Get to know transfer guard L.J. Cryer

Here we are again! A day after Damian Dunn committed to Houston, sought-after Baylor guard L.J. Cryer announced that he would join the Cougars for the 2023-24 season. Cryer is a massive addition that should inject valuable Big 12 experience into a program entering the league.

Widely regarded as one of the nation’s best shooters and one of the best players in this year’s transfer portal, Cryer averaged 15 points in 2022-23, shooting 41.5% from three and 89.4% from the foul line. Each of those percentages would have comfortably led the Cougars this past season, even beating All-American Marcus Sasser, whose role Cryer is presumably meant to fill.

The junior guard won a national championship in 2020-21 with Baylor in his freshman season, playing sparingly off the bench. Cryer played two minutes in the Bears’ win over Houston in Final Four.

Cryer was a superstar at Morton Ranch in Katy and was named the All-Greater Houston Boys Basketball Player of the Year by Houston Chronicle in 2020. Cryer finished his HS career with 3,488 points, the most in Houston-area public school history. He was teammates with TCU center Eddie Lampkin.

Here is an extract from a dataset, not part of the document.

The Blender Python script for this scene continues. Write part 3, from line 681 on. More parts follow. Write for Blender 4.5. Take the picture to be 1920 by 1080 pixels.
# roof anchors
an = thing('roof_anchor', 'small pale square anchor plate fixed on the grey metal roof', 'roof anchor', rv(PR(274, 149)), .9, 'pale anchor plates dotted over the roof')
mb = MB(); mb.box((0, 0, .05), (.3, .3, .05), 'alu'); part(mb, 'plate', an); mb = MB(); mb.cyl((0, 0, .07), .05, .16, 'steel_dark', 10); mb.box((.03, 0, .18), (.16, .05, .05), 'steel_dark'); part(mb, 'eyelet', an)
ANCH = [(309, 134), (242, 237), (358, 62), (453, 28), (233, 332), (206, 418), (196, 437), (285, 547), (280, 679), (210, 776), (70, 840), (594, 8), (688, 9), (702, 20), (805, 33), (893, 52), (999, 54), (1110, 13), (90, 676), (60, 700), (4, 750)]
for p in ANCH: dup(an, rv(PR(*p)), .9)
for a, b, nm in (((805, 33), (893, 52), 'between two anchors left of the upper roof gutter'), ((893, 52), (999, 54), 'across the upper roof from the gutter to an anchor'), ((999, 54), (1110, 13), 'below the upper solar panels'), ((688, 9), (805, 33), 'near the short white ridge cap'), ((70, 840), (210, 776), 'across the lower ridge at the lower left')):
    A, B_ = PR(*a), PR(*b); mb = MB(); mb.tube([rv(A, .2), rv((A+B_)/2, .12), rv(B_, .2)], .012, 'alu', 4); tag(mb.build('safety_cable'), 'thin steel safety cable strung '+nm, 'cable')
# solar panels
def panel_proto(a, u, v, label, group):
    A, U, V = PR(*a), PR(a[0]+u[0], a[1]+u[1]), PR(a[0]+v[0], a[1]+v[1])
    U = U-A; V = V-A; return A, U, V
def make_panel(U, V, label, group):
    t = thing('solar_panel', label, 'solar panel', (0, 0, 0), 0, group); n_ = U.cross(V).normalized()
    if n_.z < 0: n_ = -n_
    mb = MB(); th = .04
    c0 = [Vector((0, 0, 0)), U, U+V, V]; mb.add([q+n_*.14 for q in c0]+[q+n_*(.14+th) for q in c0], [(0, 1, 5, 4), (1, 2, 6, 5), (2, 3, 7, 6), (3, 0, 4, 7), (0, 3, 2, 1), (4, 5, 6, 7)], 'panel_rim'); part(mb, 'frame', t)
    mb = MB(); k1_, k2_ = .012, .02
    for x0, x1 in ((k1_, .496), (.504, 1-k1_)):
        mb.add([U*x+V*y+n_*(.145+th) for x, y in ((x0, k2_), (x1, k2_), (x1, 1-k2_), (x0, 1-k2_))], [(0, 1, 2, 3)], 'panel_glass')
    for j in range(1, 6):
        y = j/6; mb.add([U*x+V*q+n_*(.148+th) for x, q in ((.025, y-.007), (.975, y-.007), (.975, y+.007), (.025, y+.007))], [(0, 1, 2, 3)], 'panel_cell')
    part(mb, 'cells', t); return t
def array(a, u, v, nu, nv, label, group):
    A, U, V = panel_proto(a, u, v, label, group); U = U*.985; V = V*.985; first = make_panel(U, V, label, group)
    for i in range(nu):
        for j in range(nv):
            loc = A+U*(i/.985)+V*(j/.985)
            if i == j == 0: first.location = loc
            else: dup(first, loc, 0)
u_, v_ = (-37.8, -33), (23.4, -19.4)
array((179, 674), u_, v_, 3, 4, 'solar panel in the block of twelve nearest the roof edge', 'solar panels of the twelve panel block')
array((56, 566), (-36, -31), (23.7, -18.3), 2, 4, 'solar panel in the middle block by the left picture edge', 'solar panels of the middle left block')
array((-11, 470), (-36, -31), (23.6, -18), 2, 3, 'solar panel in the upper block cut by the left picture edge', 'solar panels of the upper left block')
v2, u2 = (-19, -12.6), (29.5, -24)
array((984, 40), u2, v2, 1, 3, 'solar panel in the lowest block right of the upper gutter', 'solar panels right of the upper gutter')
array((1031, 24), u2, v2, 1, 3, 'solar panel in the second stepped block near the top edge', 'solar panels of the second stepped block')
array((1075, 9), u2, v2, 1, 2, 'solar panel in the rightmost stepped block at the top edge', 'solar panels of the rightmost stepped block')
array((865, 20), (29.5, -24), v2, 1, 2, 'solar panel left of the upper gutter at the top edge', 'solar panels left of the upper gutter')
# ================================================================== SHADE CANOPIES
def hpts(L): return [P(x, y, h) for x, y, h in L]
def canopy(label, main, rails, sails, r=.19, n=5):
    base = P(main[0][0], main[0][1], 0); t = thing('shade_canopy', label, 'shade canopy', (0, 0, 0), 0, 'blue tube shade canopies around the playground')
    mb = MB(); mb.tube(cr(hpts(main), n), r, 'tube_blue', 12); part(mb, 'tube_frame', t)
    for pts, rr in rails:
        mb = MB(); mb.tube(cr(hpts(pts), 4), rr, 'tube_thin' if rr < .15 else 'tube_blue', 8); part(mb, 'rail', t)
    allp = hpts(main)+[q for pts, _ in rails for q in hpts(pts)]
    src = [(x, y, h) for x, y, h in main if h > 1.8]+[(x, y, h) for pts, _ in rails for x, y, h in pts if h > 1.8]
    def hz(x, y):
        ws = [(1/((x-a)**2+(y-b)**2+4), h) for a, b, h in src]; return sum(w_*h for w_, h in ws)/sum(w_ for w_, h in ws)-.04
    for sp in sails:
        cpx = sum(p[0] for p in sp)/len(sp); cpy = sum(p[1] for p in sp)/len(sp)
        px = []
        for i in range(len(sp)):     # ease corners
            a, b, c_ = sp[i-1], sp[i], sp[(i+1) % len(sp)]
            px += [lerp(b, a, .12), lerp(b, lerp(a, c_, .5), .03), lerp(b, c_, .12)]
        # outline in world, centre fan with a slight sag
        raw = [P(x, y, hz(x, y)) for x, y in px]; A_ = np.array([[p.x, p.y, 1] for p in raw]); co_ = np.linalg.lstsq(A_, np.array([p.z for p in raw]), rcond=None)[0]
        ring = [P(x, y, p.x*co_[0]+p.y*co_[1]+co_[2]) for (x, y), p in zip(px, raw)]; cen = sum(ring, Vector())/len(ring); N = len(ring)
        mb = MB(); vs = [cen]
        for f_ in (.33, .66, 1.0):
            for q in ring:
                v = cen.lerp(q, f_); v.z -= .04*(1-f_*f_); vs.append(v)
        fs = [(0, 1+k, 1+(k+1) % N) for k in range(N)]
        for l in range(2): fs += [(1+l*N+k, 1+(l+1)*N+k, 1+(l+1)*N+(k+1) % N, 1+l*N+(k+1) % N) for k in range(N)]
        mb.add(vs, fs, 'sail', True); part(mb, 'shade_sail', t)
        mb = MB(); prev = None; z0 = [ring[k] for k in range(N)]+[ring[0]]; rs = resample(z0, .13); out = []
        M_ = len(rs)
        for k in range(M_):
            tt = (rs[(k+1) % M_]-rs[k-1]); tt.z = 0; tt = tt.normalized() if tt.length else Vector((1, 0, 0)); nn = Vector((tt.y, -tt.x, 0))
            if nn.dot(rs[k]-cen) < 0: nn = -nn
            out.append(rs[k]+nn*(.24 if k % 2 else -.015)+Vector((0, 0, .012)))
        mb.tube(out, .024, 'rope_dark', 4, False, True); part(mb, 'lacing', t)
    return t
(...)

He averaged a ridiculous 34.2 points per game in his senior year for Morton Ranch and logged 11 40+ point games. Somewhat ironically, his team was knocked out of the Region III-6A semifinals that year by Tramon Mark and Dickinson High School. A multi-sport athlete, Cryer was also a district champion in tennis.

Cryer against Creighton // Courtesy of Baylor Athletics

Cryer’s penchant for shooting began as soon as his father, Lionel, handed him a basketball at the age of two. He traced his son’s hands on the ball to ensure Cryer had proper hand placement rather than shooting it from the sides, as many kids do. From there, Cryer grew up obsessed with shooting and spent his childhood working on his form.

“I’d lay in bed and shoot the ball up and down, working on (my) form,” Cryer said to the Katy Times 2020. “It’s helped. When I shoot, it comes from reps. I don’t even think about it. When I think, I tend to miss more.”

Perhaps more valuable than his scoring and Houston roots is his experience in the Big 12. Cryer will be the lone Cougar who knows what it is like to play in arguably the toughest league in the nation. In a conversation with Jon Rothstein on Instagram Live, he mentioned that experience and his confidence in his teammates.

“I know what it takes to win,” Cryer said, “and just being in Houston, I know I’ve got dogs with me.”

It will be interesting to see how Cryer and fellow transfer Dunn fit in with a Cougar team losing three starters. That’s not to mention the four freshmen looking to make their college debut in 2023-24.